[What you should do]
Restate the span of lines that starts with the line containing "1333 pixels high." and ends with the line containing "kyel2, cwall, bevel=.006)", word for word, including both, with nothing else.

[Stored data]
★ ★ ★

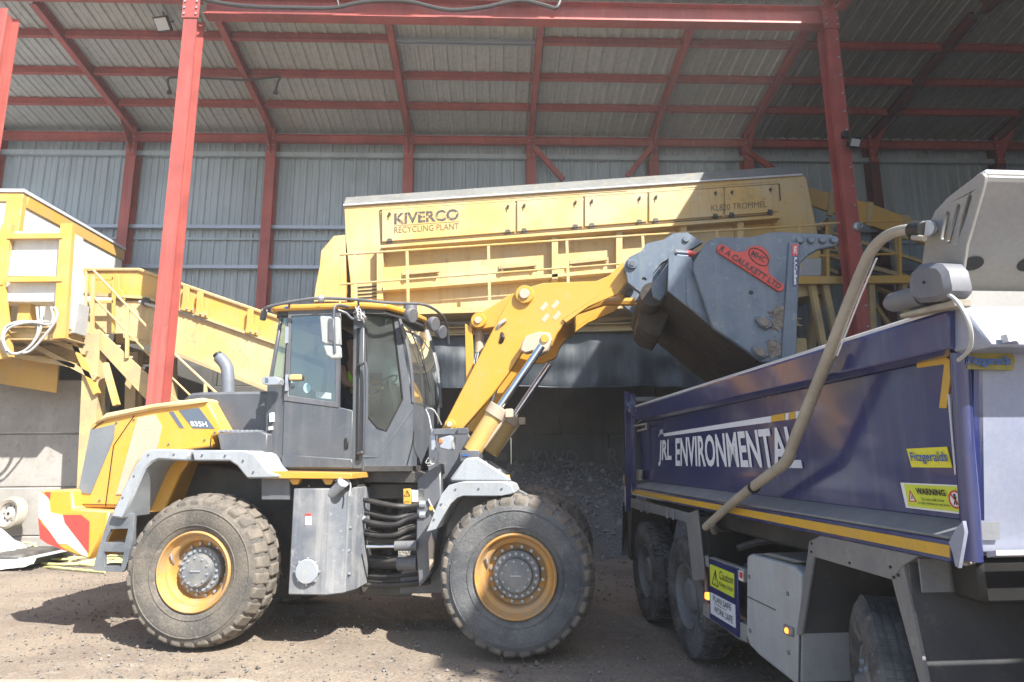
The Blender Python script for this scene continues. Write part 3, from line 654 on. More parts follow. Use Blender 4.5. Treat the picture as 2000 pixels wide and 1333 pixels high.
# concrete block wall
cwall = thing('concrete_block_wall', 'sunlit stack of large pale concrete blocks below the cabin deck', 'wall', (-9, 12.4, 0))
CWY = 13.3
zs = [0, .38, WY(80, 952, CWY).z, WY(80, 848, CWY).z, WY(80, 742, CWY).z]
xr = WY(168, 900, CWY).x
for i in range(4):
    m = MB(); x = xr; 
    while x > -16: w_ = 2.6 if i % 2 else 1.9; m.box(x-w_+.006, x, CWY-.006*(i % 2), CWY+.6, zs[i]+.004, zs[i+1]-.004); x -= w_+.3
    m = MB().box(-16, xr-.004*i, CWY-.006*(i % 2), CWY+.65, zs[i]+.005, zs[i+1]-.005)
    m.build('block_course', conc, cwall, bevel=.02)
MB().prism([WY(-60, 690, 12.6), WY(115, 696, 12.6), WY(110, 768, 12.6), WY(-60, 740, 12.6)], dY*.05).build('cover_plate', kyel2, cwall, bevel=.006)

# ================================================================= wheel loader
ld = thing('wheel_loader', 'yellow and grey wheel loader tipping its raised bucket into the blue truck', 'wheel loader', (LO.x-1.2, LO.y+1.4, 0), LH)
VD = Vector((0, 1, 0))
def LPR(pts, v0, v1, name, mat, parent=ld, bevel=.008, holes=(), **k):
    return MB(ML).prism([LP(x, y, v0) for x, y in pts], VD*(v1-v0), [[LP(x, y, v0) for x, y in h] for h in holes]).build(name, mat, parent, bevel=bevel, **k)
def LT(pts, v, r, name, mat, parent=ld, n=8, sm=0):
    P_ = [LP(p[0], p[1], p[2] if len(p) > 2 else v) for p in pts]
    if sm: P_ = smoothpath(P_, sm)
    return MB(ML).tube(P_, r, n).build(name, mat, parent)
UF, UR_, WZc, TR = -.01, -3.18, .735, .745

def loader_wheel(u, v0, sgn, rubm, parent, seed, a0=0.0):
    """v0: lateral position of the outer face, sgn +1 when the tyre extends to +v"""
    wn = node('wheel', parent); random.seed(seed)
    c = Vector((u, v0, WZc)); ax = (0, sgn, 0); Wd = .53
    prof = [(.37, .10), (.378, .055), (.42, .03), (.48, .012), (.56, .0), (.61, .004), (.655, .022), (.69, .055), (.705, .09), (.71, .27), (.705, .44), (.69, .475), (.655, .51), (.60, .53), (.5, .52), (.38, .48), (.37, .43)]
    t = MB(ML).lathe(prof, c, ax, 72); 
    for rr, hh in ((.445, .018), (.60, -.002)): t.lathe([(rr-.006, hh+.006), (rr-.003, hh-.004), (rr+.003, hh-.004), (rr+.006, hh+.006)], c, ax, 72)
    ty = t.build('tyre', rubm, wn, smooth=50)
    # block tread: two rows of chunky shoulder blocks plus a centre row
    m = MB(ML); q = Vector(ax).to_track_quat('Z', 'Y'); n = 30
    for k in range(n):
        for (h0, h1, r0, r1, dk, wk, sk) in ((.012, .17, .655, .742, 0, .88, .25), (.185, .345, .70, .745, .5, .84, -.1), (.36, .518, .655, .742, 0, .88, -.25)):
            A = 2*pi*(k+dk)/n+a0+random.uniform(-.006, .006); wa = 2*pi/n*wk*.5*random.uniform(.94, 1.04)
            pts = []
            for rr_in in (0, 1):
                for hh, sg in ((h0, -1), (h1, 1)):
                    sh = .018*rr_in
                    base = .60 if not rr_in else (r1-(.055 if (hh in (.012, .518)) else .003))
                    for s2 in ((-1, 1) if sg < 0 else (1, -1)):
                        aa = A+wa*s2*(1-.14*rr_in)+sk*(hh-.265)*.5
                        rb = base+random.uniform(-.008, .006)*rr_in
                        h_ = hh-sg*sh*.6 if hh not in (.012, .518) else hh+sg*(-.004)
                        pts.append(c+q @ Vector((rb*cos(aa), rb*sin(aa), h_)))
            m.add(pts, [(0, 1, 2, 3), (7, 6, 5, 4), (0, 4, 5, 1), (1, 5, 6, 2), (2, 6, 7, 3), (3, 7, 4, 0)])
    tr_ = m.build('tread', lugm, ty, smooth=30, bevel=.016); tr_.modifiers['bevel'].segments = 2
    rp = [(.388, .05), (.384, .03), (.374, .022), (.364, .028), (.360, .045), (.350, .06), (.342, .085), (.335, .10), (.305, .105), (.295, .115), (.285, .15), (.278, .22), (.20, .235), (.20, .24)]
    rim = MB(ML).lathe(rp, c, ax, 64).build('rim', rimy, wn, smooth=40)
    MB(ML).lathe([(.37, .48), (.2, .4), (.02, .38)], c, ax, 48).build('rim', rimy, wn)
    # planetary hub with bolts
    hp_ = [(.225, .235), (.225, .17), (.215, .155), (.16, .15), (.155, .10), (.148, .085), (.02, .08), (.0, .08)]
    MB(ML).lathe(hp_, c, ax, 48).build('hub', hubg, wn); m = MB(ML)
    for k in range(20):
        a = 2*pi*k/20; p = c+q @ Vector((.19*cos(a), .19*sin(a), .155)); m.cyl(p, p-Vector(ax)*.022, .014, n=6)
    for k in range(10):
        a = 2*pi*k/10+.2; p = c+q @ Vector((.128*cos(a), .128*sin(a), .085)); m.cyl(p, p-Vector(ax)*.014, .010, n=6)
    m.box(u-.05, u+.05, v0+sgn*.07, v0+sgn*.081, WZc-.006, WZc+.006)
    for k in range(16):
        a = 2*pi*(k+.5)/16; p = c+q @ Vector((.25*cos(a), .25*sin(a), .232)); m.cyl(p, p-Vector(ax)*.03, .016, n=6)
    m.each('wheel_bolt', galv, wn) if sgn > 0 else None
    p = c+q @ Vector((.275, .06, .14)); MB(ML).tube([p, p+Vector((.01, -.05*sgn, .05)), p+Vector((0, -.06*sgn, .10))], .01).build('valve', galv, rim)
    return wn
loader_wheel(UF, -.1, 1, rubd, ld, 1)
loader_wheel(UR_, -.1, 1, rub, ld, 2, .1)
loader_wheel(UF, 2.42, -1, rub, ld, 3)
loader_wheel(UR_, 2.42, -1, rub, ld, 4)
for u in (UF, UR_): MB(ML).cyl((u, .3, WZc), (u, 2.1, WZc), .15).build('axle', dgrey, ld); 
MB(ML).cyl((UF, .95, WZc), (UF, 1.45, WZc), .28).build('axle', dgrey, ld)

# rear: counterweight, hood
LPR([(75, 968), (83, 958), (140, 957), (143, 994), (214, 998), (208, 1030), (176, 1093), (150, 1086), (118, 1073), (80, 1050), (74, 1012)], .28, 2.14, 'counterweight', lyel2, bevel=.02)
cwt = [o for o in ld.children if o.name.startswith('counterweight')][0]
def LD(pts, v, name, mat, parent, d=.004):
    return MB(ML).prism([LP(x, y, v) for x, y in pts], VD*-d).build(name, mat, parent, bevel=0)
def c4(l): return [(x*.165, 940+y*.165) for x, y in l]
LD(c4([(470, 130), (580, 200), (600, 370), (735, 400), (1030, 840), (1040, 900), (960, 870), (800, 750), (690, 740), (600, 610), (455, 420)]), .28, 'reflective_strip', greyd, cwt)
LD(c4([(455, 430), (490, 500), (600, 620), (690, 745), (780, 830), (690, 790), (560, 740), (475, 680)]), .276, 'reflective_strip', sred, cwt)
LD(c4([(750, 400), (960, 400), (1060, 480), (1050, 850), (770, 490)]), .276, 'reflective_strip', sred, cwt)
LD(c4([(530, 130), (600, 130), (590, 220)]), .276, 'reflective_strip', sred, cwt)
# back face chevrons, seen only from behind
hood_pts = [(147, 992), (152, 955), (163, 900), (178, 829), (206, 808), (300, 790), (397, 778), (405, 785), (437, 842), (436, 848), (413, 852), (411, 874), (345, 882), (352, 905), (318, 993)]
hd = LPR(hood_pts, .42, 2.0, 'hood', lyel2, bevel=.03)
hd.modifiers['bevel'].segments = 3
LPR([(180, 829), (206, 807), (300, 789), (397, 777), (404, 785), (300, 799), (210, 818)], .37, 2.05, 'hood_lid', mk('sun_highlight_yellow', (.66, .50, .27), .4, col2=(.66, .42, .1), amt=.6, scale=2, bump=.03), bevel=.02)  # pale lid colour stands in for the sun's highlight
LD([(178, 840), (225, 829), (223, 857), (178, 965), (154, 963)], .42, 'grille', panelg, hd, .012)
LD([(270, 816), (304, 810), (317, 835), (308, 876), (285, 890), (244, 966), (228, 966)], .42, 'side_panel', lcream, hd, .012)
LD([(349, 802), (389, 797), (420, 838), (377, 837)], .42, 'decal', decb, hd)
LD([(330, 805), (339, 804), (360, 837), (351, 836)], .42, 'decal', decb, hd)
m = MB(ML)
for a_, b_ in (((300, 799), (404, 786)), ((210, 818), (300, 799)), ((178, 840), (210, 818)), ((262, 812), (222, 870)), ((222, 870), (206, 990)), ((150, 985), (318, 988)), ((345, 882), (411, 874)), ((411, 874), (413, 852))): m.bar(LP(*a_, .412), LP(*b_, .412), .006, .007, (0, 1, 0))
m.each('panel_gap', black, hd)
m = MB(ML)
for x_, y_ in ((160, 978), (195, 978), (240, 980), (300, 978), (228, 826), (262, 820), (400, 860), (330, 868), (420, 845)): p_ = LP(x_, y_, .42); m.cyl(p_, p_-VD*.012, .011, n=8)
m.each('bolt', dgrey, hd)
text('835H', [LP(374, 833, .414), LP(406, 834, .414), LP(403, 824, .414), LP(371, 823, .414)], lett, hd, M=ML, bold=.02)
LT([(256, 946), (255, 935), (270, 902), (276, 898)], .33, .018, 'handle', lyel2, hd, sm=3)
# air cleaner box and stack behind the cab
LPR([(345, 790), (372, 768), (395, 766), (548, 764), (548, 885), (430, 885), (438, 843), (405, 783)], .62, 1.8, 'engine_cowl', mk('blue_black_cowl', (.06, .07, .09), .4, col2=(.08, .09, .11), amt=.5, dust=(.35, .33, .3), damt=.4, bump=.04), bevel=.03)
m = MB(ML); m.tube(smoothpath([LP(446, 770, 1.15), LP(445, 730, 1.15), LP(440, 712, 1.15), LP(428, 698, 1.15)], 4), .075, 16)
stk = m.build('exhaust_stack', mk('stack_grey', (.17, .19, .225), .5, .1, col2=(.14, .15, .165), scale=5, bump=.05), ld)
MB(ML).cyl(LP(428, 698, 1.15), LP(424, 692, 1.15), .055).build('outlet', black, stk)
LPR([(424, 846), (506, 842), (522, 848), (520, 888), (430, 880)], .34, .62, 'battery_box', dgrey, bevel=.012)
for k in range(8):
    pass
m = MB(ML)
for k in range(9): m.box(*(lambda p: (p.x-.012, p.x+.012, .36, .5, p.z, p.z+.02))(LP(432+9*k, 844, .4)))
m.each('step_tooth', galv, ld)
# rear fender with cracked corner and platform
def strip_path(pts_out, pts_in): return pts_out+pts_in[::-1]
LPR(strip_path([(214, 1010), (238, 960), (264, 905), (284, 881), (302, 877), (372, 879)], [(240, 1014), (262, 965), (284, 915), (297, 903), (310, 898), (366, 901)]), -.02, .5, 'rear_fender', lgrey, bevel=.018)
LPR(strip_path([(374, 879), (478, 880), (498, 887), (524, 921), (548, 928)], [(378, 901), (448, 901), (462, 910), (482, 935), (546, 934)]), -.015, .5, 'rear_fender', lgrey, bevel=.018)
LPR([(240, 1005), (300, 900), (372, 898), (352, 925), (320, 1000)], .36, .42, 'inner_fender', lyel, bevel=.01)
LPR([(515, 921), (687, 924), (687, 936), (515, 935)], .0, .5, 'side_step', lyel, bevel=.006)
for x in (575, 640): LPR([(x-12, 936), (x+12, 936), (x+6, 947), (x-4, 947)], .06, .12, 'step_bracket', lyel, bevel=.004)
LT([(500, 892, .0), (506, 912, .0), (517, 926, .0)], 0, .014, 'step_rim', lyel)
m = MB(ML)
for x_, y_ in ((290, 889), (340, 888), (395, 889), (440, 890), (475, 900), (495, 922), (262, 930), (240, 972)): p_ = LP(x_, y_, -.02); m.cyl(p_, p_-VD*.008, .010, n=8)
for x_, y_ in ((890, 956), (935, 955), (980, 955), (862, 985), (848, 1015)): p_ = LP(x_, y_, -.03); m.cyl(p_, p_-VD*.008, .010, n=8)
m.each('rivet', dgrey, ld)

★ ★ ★

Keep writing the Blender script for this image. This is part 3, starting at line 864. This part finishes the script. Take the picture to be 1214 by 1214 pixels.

★ ★ ★

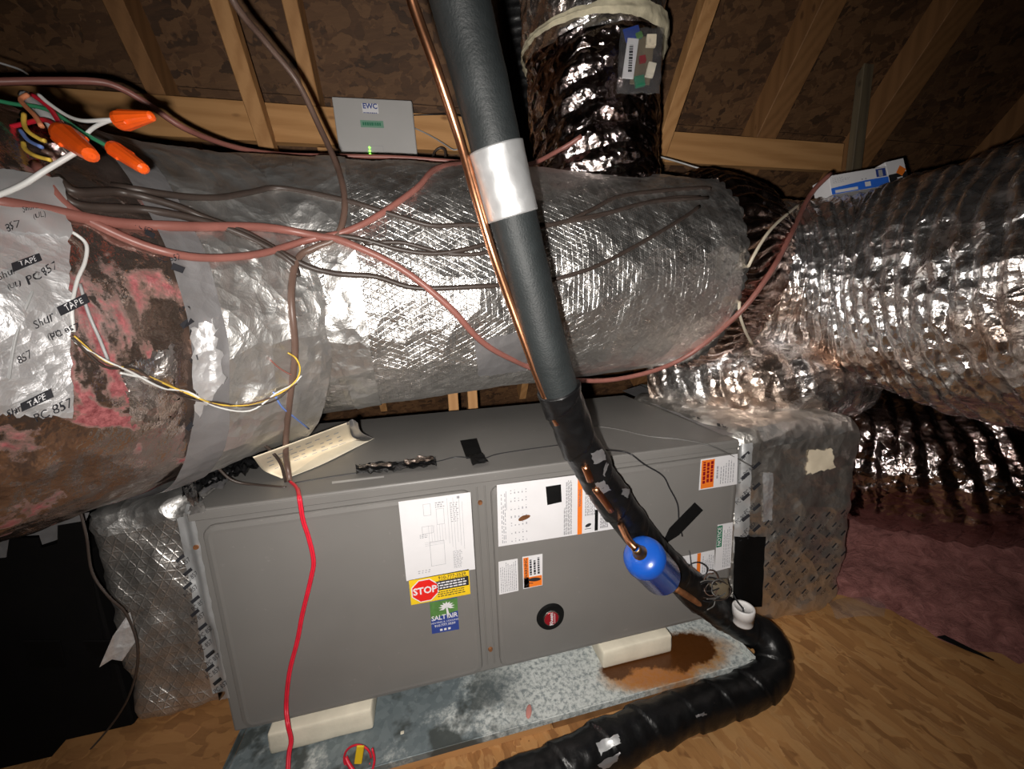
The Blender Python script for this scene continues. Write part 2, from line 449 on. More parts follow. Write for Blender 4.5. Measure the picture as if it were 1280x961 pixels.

★ ★ ★

[Exercise response]
The Blender Python script for this scene continues. Write part 3, from line 654 on. More parts follow. Use Blender 4.5. Treat the picture as 2000 pixels wide and 1333 pixels high.
# concrete block wall
cwall = thing('concrete_block_wall', 'sunlit stack of large pale concrete blocks below the cabin deck', 'wall', (-9, 12.4, 0))
CWY = 13.3
zs = [0, .38, WY(80, 952, CWY).z, WY(80, 848, CWY).z, WY(80, 742, CWY).z]
xr = WY(168, 900, CWY).x
for i in range(4):
    m = MB(); x = xr; 
    while x > -16: w_ = 2.6 if i % 2 else 1.9; m.box(x-w_+.006, x, CWY-.006*(i % 2), CWY+.6, zs[i]+.004, zs[i+1]-.004); x -= w_+.3
    m = MB().box(-16, xr-.004*i, CWY-.006*(i % 2), CWY+.65, zs[i]+.005, zs[i+1]-.005)
    m.build('block_course', conc, cwall, bevel=.02)
MB().prism([WY(-60, 690, 12.6), WY(115, 696, 12.6), WY(110, 768, 12.6), WY(-60, 740, 12.6)], dY*.05).build('cover_plate', kyel2, cwall, bevel=.006)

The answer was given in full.